Entries with scene source code

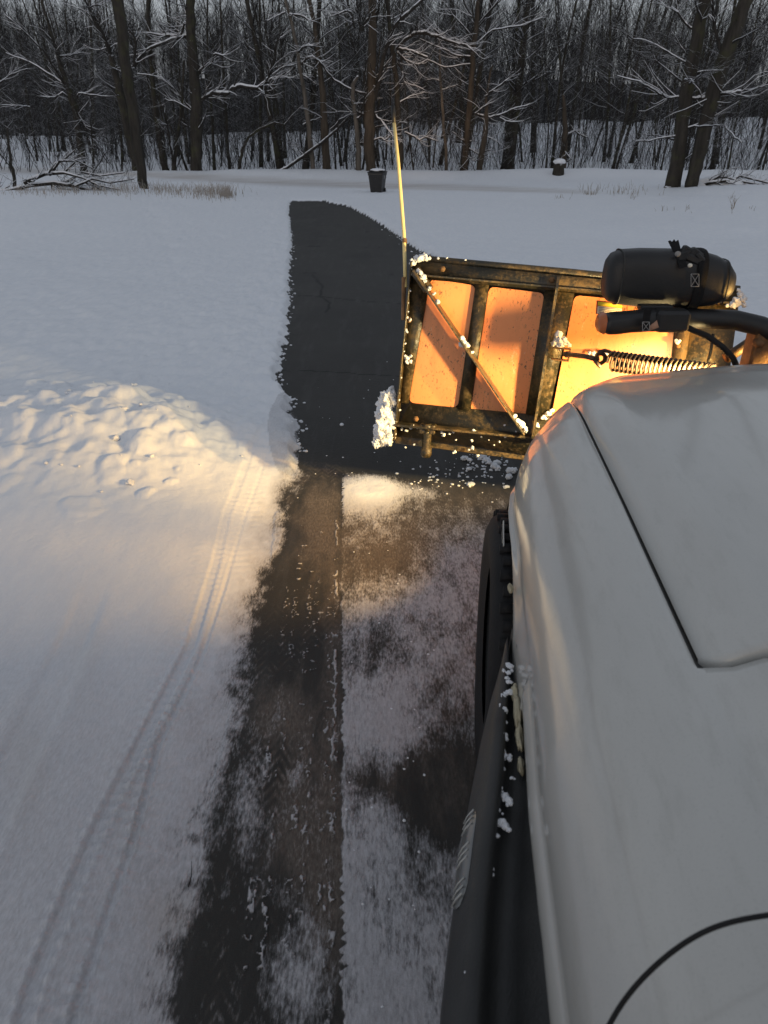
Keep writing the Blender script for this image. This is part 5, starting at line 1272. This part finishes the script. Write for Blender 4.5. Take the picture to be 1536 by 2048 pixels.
hero('tree', 'thin dark leafless shrub stem at the far left behind the fallen branches', YB + 1.5, [(30,372,7),(26,340,6),(18,300,5),(15,255,3)], [[(28,350,3),(10,320,2),(-5,300,2)]], 31, 'bark', 14, .9, top=False, snow=False)
hero('tree', 'thin leafless shrub rising from the middle of the fallen branches', YB + .6, [(186,378,6),(186,340,5),(187,300,4),(180,240,2)], [[(186,345,3),(205,315,2),(215,300,2)]], 32, 'bark', 20, .8, top=False, snow=False)
brush('root_mass', 'snow-dusted heap of roots and brush beyond the leaning pair of trunks', [[(1395,374,6),(1420,366,6),(1450,362,6),(1480,368,5),(1510,374,3)], [(1405,372,5),(1440,352,5),(1475,362,4),(1530,372,3)], [(1450,368,5),(1480,352,4),(1536,366,3)]], hb(1440, 377) + 1, 22, 14, 1.0)
mb = MB(); q = PY(1438, 366, hb(1440, 377) + 1.2); lump(mb, (0, 0, -.1), (.75, .5, .36), 4, 3, 1, .4); o = mb.build('snow_mound', M['snow'], None, True); o.location = tuple(q); tag(o, 'low rounded mound of snow lying on the root heap at the right', 'snow mound')

# dry grass
def grass(name, label, spec, seed, mat):
    rg = random.Random(seed); V = []; Fs = []; n = 0
    for (cx, cy, sx, sy, cnt, hh) in spec:
        for k in range(cnt):
            p = hit(rg.gauss(cx, sx), max(366, rg.gauss(cy, sy)), .02); h = rg.uniform(.4, 1) * hh; dx, dy = rg.gauss(0, .3) * h, rg.gauss(0, .3) * h; w = .006
            pm = p + np.array([dx * .35, dy * .35, h * .6]); pt = p + np.array([dx, dy, h])
            V += [p + [-w, 0, -.03], p + [w, 0, -.03], pm + [-w * .8, 0, 0], pm + [w * .8, 0, 0], pt + [-.002, 0, 0], pt + [.002, 0, 0]]; Fs += [(n, n+1, n+3, n+2), (n+2, n+3, n+5, n+4)]; n += 6
    o = link(name, mkmesh(name, np.array(V), np.array(Fs), mat)); tag(o, label, 'grass', kind='stuff')
grass('dry_grass', 'dry frosted grass poking through the snow by the road', [(330, 385, 26, 5, 150, .40), (430, 394, 24, 5, 240, .5), (455, 396, 6, 3, 120, .5), (380, 390, 40, 6, 200, .35), (240, 385, 30, 5, 160, .45), (120, 388, 60, 5, 160, .35), (60, 388, 60, 5, 100, .3)], 5, M['frost_grass'])
grass('field_weeds', 'few dark weed stalks standing in the right field', [(1465, 425, 3, 3, 9, .45), (1462, 400, 2, 2, 4, .3), (1375, 424, 3, 2, 6, .25), (1330, 425, 8, 2, 6, .25), (1262, 400, 3, 3, 8, .3), (1120, 400, 6, 2, 14, .22), (1505, 425, 5, 2, 4, .2), (1230, 385, 40, 4, 70, .32), (1180, 392, 8, 2, 40, .2)], 6, M['grass'])
mb = MB(); q = hit(377, 1775); mb.tube([q + [0, 0, .003], q + [.006, .02, .02], q + [.002, .05, .045]], [.0016, .0012, .0006], 4); o = mb.build('twig', M['twig_far'], None); tag(o, 'tiny dark twig sticking up from the trodden snow at the lower left', 'twig')

# ------------------------------------------------------------------ trash cart
cp_ = hit(755, 388); Yc = cp_[1]; k = px_w(1, Yc, 370)
cart = empty('trash_cart', tuple(cp_), 'black wheeled trash cart with snow on its lid, standing between driveway end and road', 'trash cart'); cart.rotation_euler = (0, 0, R(-14))
mb = MB(); Hc = 46 * k; wb, wt = 22 * k, 29 * k
Vs = [(-wb/2, -wb*.55, .06), (wb/2, -wb*.55, .06), (wb/2, wb*.55, .06), (-wb/2, wb*.55, .06), (-wt/2, -wt*.6, Hc*.84), (wt/2, -wt*.6, Hc*.84), (wt/2, wt*.6, Hc*.84), (-wt/2, wt*.6, Hc*.84)]
mb.add(Vs, [(0,3,2,1),(4,5,6,7),(0,1,5,4),(1,2,6,5),(2,3,7,6),(3,0,4,7)]); mb.box((0, 0, Hc * .80), (wt * 1.04, wt * 1.24, .10), bev=.01); mb.box((0, 0, Hc * .64), (wt * .985, wt * 1.16, .02), bev=.004)
mb.build('body', M['black_plastic'], cart)
mb = MB(); mb.prism([(-wt*.55, -wt*.66, Hc*.85), (wt*.55, -wt*.66, Hc*.85), (wt*.55, wt*.66, Hc*.85), (-wt*.55, wt*.66, Hc*.85)], (0, .0, .035)); mb.prism([(-wt*.45, -wt*.5, Hc*.85+.036), (wt*.45, -wt*.5, Hc*.85+.036), (wt*.45, wt*.6, Hc*.85+.036), (-wt*.45, wt*.6, Hc*.85+.036)], (0, .0, .05)); mb.build('lid', M['black_plastic'], cart)
mb = MB(); lump(mb, (0, 0, Hc * .85 + .09), (wt * .50, wt * .58, .065), 2, 3, 1, .12); mb.build('snow_cap', M['snow'], cart, True)
for s_ in (-1, 1):
    mb = MB(); mb.lathe([(0, -.03), (.10, -.03), (.115, -.02), (.115, .02), (.10, .03), (0, .03)], (s_ * wb * .56, wb * .5, .115), (1, 0, 0), 18); mb.build('wheel', M['black_rubber'], cart, True)
mb = MB(); mb.tube([(-wt * .4, wt * .66, Hc * .86), (-wt * .4, wt * .82, Hc * .88), (wt * .4, wt * .82, Hc * .88), (wt * .4, wt * .66, Hc * .86)], .018, 8); mb.build('handle', M['black_plastic'], cart, True)
mb = MB(); mb.box((wt * .505, -wt * .1, Hc * .68), (.004, .16, .12)); mb.build('paper_label', M['stitch'], cart)
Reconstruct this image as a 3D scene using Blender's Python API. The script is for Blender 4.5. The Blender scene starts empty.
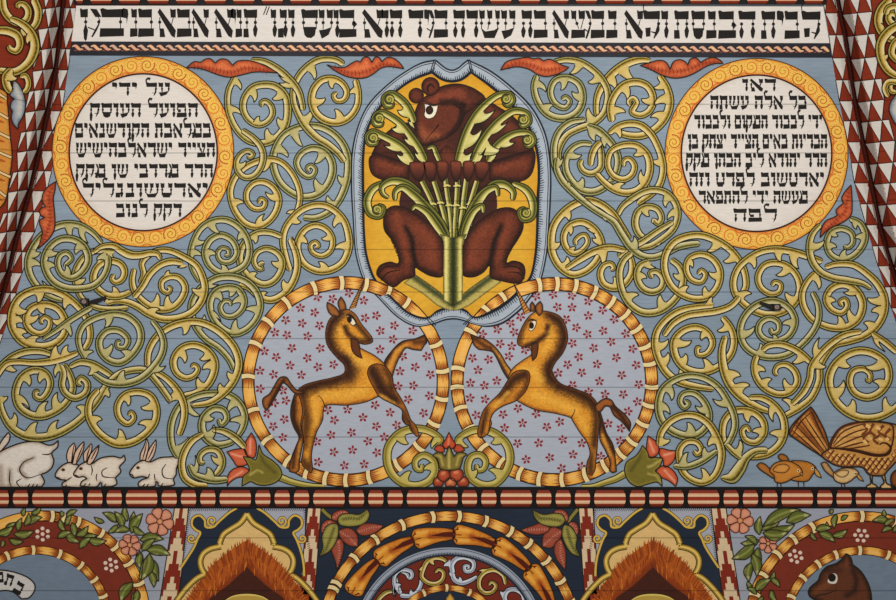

■ **WHAT IS BEING ASKED**:
Nothing but the lines from the start of the records above through the line with "mb = MB(); q = PY(1438, 366, hb(1440, 377)" should be retyped, each exactly as written; leave out all pictures.

■ **OUTPUT FOR THIS TASK**:
Keep writing the Blender script for this image. This is part 5, starting at line 1272. This part finishes the script. Write for Blender 4.5. Take the picture to be 1536 by 2048 pixels.
hero('tree', 'thin dark leafless shrub stem at the far left behind the fallen branches', YB + 1.5, [(30,372,7),(26,340,6),(18,300,5),(15,255,3)], [[(28,350,3),(10,320,2),(-5,300,2)]], 31, 'bark', 14, .9, top=False, snow=False)
hero('tree', 'thin leafless shrub rising from the middle of the fallen branches', YB + .6, [(186,378,6),(186,340,5),(187,300,4),(180,240,2)], [[(186,345,3),(205,315,2),(215,300,2)]], 32, 'bark', 20, .8, top=False, snow=False)
brush('root_mass', 'snow-dusted heap of roots and brush beyond the leaning pair of trunks', [[(1395,374,6),(1420,366,6),(1450,362,6),(1480,368,5),(1510,374,3)], [(1405,372,5),(1440,352,5),(1475,362,4),(1530,372,3)], [(1450,368,5),(1480,352,4),(1536,366,3)]], hb(1440, 377) + 1, 22, 14, 1.0)
mb = MB(); q = PY(1438, 366, hb(1440, 377) + 1.2); lump(mb, (0, 0, -.1), (.75, .5, .36), 4, 3, 1, .4); o = mb.build('snow_mound', M['snow'], None, True); o.location = tuple(q); tag(o, 'low rounded mound of snow lying on the root heap at the right', 'snow mound')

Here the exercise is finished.